The role of the senior public relations professional within major corporations — and other institutions that face intense public and media scrutiny — has grown more complex and challenging in recent years. The rise of social media has empowered stakeholders and spawned new threats to corporate reputation, and smart CEOs have come to realize that a trusted communications advisor is essential to their success.


The world’s 100 most influential corporate communicators is a diverse group. Compared to last year, there are 20 new entrants in this year’s compilation. This is down to a variety of factors, including job changes (several of last year’s Influence 100 have left their roles) and the rise of certain executives, companies, industries and regions. Unsurprisingly, given the size and stature of the US public relations industry, 48 of them are based in North America (compared to 50 last year), with a further 13 located in the UK. The remainder are spread across 23 countries around the world, including Australia, Brazil, China, India, Indonesia, Japan, Korea, Russia, Singapore, South Africa, Saudi Arabia and the UAE as well as all of the major markets in Western Europe.

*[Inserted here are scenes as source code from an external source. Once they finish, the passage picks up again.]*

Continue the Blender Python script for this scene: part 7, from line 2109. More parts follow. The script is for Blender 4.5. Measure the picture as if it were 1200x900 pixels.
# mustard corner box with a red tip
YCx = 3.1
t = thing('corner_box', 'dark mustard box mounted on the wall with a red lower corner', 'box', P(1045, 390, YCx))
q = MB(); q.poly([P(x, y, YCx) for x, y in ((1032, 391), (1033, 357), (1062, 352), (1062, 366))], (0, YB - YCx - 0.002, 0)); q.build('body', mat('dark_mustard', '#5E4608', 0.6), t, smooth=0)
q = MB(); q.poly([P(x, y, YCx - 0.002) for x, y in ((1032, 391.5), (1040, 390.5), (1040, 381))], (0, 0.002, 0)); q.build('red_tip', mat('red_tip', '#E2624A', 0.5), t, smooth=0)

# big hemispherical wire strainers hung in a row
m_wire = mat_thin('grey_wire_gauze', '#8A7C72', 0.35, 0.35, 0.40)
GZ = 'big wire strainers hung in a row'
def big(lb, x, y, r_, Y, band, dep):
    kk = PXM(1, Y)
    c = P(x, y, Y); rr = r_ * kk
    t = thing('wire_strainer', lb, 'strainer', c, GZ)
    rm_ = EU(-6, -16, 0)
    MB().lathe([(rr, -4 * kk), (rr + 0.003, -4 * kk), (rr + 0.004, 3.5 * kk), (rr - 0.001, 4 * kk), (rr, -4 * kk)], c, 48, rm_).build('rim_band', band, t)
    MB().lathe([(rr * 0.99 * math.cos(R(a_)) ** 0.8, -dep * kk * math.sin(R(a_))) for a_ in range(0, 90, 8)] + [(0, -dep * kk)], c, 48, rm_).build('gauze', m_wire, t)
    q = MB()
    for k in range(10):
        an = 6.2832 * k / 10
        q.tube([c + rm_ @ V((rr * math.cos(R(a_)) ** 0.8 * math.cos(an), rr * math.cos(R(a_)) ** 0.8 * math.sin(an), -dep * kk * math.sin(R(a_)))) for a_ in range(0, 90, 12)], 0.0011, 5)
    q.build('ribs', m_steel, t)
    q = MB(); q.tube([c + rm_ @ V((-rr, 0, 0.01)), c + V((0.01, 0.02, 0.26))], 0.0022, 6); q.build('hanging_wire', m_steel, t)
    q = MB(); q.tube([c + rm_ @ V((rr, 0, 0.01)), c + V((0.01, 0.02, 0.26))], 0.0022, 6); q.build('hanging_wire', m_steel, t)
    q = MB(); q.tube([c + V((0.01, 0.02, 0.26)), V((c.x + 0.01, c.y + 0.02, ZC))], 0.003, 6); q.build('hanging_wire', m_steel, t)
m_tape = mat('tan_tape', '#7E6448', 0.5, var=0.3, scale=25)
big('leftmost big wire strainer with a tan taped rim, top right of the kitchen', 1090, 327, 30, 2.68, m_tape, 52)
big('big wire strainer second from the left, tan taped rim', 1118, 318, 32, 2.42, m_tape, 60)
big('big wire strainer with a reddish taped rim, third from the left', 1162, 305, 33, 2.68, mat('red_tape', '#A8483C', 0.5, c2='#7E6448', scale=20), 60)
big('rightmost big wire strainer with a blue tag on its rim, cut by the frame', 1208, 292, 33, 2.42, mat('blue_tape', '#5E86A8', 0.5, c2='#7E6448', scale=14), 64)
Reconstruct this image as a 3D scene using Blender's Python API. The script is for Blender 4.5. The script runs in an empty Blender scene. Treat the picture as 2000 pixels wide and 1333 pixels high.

They represent a wide range of industries — technology, automotive and aviation, digital media, FMCG, healthcare, mining and manufacturing, retailing, food and beverage — as well as public sector organizations such as the White House and EU. Our own analysis of the Influence 100, meanwhile, reveals that 29 percent of them have at least some experience in the political or government realm, compared to just 18 percent who previously worked in media. Just under a third (31 percent) have experience on the agency side of the public relations business.


 Influence 100 Geography



Influence 100 Industries

The 100 senior corporate communicators profiled in this book are senior counselors to some of the most powerful CEOs in the world. In compiling this list, the Holmes Report relied on external nominations along with its own editorial research, basing all decisions on discrete set of criteria. Accordingly communicators were selected based on:

- Their status within their organizations (as well as the status of those organizations)
- The respect in which they are held by their own senior management and their peers, including the seniority of their position
- Their influence over the public relations agencies with which they work
- Their thought leadership within—and occasionally beyond—the public relations industry
- The budget under their control
- Their reputation for innovation
- Only one person could be selected from a particular company.